Ama Law and Shawn Stone, University of Maryland graduate students with masters in dance, present the most lively dances to grace The Clarice’s Kogod Theatre in some time with their thesis performances. While Stone’s set ‘s (apostrophe s) incorporates countless theatrical elements, Law’s physical and energetic movement in Tides absolutely lights up the stage.

Stone’s more interpretive choreography and concept is certainly engaging. As the audience enters the Kogod Theatre, ‘s (apostrophe s) dancers dressed in bright teal tracksuits and gray fanny packs surround them. The cast appears to be simultaneously warming up and jamming out to the pop-techno beats that blasted through the speakers. A giant pile of plastic garbage is in the middle of the stage, but the dancers move as if it is invisible. Suddenly, their dance party is cut short and they retreat upstage to sit in two lines of chairs.

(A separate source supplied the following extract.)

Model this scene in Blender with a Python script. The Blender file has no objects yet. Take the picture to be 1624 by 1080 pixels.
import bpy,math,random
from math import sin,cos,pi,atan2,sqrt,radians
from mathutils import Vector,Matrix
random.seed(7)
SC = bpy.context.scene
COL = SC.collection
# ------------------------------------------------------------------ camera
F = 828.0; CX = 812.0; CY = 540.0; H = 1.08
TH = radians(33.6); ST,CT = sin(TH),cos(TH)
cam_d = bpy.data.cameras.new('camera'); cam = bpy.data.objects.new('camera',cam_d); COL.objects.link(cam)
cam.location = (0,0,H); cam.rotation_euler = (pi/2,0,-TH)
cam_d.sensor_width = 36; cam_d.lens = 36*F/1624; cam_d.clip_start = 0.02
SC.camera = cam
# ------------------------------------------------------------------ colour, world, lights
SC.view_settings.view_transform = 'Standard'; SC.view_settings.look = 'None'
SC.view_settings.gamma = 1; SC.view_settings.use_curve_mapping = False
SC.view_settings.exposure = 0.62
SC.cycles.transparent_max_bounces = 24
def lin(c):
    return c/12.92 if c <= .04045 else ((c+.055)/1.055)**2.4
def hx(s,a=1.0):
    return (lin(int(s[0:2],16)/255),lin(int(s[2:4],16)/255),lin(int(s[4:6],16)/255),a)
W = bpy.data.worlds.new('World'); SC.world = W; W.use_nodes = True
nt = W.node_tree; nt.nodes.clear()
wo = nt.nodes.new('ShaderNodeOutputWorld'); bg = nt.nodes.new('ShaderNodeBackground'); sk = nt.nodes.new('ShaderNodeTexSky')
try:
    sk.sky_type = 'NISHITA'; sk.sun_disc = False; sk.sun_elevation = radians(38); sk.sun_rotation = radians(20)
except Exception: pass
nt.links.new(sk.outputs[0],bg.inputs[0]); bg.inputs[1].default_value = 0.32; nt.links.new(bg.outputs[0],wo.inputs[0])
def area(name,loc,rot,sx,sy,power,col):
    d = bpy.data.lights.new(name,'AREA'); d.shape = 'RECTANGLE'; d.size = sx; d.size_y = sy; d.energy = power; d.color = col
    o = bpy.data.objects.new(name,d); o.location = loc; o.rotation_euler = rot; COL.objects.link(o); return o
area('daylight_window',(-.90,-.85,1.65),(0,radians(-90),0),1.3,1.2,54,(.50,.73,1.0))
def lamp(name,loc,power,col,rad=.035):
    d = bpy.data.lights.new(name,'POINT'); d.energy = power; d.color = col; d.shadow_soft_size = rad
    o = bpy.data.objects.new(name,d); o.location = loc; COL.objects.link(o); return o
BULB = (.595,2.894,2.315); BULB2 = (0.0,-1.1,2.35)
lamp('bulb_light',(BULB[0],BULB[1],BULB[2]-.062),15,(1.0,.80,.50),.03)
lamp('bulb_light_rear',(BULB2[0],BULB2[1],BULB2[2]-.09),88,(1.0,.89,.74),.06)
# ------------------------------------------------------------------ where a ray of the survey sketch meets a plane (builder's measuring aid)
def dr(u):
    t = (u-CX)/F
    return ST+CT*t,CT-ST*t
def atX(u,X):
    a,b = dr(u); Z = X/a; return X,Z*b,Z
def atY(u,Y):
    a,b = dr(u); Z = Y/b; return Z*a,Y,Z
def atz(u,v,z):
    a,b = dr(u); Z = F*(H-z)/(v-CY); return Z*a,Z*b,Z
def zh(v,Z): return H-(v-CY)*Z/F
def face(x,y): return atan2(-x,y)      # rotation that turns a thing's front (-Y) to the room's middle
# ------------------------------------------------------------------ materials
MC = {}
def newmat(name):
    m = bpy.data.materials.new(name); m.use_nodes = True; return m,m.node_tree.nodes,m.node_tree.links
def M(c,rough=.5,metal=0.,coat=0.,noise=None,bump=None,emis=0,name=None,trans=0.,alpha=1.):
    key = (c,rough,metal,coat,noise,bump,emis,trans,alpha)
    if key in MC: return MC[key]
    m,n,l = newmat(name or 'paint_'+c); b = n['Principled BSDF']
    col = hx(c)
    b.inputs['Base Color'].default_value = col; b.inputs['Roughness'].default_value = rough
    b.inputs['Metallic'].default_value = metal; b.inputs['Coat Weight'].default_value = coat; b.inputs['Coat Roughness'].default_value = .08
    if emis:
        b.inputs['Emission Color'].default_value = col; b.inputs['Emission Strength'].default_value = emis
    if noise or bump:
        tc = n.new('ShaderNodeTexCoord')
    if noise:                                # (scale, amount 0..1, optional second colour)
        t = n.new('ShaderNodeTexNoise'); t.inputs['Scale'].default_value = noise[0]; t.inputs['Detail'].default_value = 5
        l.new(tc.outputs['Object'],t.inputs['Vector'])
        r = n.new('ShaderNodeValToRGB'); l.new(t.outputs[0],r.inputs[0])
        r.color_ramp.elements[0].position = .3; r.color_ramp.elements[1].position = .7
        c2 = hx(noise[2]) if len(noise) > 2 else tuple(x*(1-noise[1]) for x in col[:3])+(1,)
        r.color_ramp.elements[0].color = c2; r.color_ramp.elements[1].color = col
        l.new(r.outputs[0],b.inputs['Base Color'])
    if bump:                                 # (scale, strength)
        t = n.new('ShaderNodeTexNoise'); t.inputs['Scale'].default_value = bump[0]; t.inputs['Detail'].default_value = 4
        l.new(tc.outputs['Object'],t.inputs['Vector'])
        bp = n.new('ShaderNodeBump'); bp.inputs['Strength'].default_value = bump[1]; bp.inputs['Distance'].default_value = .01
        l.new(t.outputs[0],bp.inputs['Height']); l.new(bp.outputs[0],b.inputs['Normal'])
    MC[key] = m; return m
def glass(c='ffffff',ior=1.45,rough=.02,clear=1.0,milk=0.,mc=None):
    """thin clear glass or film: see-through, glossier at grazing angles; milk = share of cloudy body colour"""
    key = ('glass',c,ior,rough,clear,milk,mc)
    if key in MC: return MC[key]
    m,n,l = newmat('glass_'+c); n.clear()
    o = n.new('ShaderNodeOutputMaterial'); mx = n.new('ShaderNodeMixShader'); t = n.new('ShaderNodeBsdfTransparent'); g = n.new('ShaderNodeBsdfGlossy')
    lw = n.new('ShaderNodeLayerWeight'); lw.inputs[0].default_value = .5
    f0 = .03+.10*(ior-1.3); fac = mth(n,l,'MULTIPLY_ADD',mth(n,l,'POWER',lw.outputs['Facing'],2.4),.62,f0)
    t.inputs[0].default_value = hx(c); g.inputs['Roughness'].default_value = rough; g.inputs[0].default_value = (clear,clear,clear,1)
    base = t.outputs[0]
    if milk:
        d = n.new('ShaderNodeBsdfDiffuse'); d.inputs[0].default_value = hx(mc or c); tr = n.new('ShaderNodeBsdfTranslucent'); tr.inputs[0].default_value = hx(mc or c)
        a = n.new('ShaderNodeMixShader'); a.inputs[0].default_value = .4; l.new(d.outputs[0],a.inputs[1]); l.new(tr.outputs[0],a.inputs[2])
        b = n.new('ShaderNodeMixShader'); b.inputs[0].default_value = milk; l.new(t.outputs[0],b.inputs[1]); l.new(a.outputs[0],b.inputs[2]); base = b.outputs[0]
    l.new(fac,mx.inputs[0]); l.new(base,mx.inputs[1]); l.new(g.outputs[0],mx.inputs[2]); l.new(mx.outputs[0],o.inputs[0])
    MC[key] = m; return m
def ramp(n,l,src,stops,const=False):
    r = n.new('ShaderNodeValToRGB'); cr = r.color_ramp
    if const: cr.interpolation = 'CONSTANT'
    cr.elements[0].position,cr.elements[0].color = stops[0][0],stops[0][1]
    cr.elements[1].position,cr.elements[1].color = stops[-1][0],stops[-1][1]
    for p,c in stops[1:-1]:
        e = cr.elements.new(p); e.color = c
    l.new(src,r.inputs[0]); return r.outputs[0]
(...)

The pile of trash begins to rustle with the slightest of movements. A figure emerges from the heap, as Stone is in fact hidden within it. His figure is absolutely dominated by his massive costume. He moves slowly, crawling and stepping as his trash-adorned attire makes him look larger than life. The dancers behind him pull out long strings of plastic bags from the theater walls.

Stone’s piece is marked by multiple mood changes, with times of intensity and laughter appearing throughout. The choreography for the majority of the piece is restricted to arm gestures that are repeated to match these changing moods. The dancers fully commit to these small movements.

When the choreography builds to become stronger and more physical, the dancers only become more energized. They never back down from Stone’s intense message about consciousness.

Stone’s creativity with staging is unmatched. He incorporates lighting, vocalization, costume design, projections, chalk and a variety of other props to make his vision come to life. His ability to use all of them together is impressive, but there are moments when the combination is a bit overwhelming.

The projections of 1950s-esque food advertisements or the dancers’ screams and yelps could feel out of place if the audience wanted to simply focus on the physical movement or overall message of ‘s (apostrophe s).

While Stone utilizes the above theatrical elements, Law focuses on the sheer physical power of her all-black female cast in Tides. Their moments in unison are absolutely mesmerizing as they hit every single accent in their music. Though the piece ends with jaw-dropping choreography that blends lively hip-hop, step and African styles, the beginning is much more peaceful and serene.

Before the piece begins, audience members are asked to take a seashell from a bucket and bury it in the sand on the stage. Tides honors the self and those that came before, so the seashell is meant to represent lost loved ones. The beginning choreography features a slow, calming canon of waving, swinging, and curving bodies. It begins to pick up after a series of step choreography. The power of the stomping on stage is intoxicating, and excites the cast of dancers just as much as it excites the audience.

One of the piece’s most iconic moments is a “fashion show,” where all the dancers strut across the stage from one wing to the other. They show off their costumes, dance talents and inspiring confidence. It feels impossible to sit in the audience and not have the overwhelming urge to scream and cheer in excitement for the dancers on stage. As they support each other, audience members do the same.

With multiple sold-out shows, it’s truly unfortunate that it’s impossible for every student to see Tides. It not only reminds audiences of Ama Law’s talent, but also of the power of women. The dance department will truly feel a loss after she completes her masters work. Her unique choreographic energy will be difficult to replace.